Not everyone in 1980 wanted to break from the past, but “Start!” is more than just recycling – in fact it’s one of Weller’s more experimental hits. The “Taxman” riff holds the track together, taking the place of a chorus, lending beat and muscle to an otherwise piecemeal record. There’s not even an attempt to disguise the source – especially as one of the fragments the riff glues together is a solo lifted nakedly from the same place. Playing this unifying role the “Taxman” lift is working like sampled breaks will come to operate – and in fact the beatwork is the star of “Start!”, those urgent, clipped shakers and brushes upping the track’s momentum considerably.

The record “Taxman” kicks off was the Beatles’ farewell to life as a working band – they’d come as far as they could with the tightness and telepathy the small-group, live-oriented format offered and were getting ready to expand. “Start!” is Weller reclaiming “Taxman” for mod and for small-group pop, a song about the vital power of communication, the magnetism of the tiny gang, the way two minutes can make a lifetime of difference: by the two-minute standard, the track has 14 seconds of flab – probably the second “If I never ever see you” break. Communication, of course, leads to compromise, so lace it with opposition: unite through hate, split immediately, never let us speak of this again (only remember it always). This gives “Start!” a slightly austere, hectoring tone, its compressed fury directed at least a little bit at you for listening to it.
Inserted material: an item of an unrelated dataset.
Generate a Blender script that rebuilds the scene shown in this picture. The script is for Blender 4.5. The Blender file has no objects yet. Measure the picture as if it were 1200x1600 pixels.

My impression of Paul Weller – at this point anyway – is that he was both deeply conflicted about having become some kind of youth leader but also entirely convinced that nobody else could do it. And he was probably right – all the other candidates would have wanted the job too much. You could imagine someone like Bob Geldof writing a song like “Going Underground” – and probably making a fearful bish of it – but not a song like “Start!”, a record that sounds so angrily uncomfortable in its own borrowed skin.